Team Leadership at MASA
Michigan Aeronautical Science Association (MASA)
Some of our most formative experiences are often the toughest ones. When we are thrown in the deep-end of something new, the overwhelming feeling of trying to learn while still meeting deadlines can be brutal. At the end of it, we realize that not only have we learned how to do something new but we have grown into a better version of ourselves. For me, this is what the Michigan Aeronautical Science Association (MASA) was. Over two and a half years, I grew from a student learning the ropes of liquid rocket propulsion into a System Engineering Director, coordinating seven cross-functional subteams and more than fifty engineers. It was the kind of engineering environment with real stakes, hard deadlines, and learning that comes whether you expect it or not.
Systems Engineering Director
When I became the Director of Systems Engineering at MASA, my job shifted from doing engineering to enabling it. Coordinating across propulsion, strutcures, aerodynamics & recovery, ATLO (assembly, test, and launch operations), and avionics meant I had to understand each project on each team deeply enough to identify conflicts and understand how each system will interface and integrate. All the while I had to keep vehicle-level requirements in view when individual teams and projects were understandably focused on their own piece of a huge puzzle.

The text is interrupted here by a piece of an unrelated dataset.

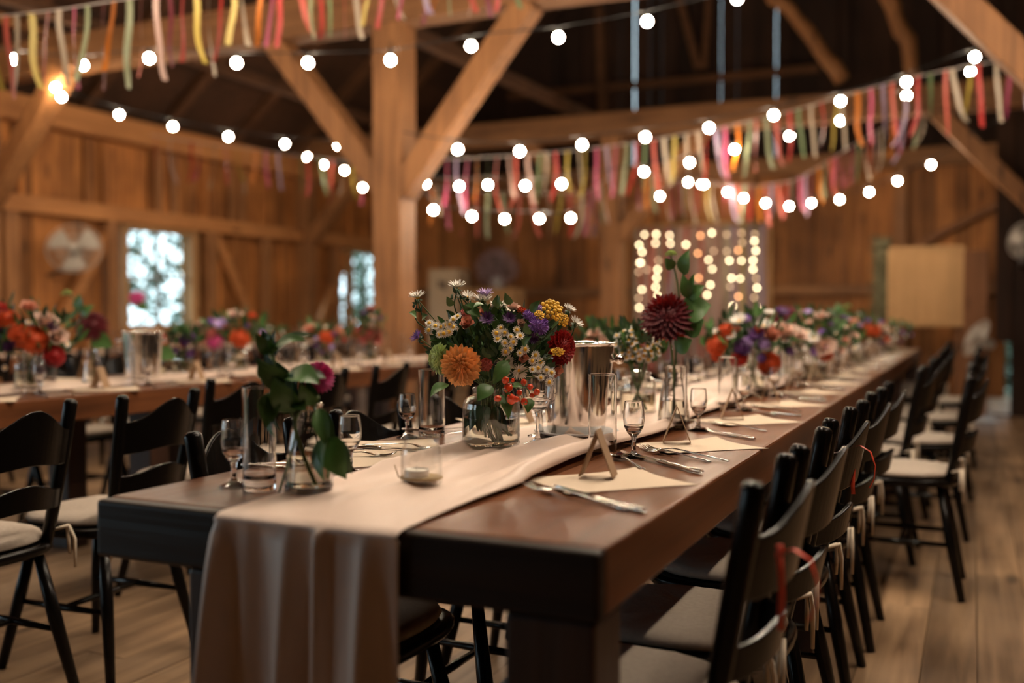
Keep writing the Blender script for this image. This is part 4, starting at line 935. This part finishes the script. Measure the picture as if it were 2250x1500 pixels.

One of the problems that I took initiative at tackling is knowledge continuity. In a collegiate rocketry club the turnover rate is brutal. Every year, experienced members graduate and the knowledge they gained oftentimes departs the team with them. To avoid rebuilding the technical and institutional knowledge from scratch every time, I worked to implement documentation practices that made critical knowledge presistent, searchable, and easily editable using tools the team is comfortable with. If a future engineer joining MASA can understand why a design decision was made three years ago, that’s a huge win for the team’s long-term capability.
Clementine: Launch Crew on the Most Powerful Student-Built Rocket Ever Flown
In May 2023, I was part of the launch crew for Clementine. As of March 2026, Clementine remains the most powerful student-built kerolox rocket to have ever taken flight. The engine produced 5 kN of thrust and the rocket successfully reached about 2300m (~7500ft). Being part of an expeditious 23 person crew for the launch was equal parts nerve-wracking and exhiliarating.
In the twelve week pre-launch campaign, I supported the field propulsion team in the construction of the thrust-chamber assembly and its integration in the full rocket system.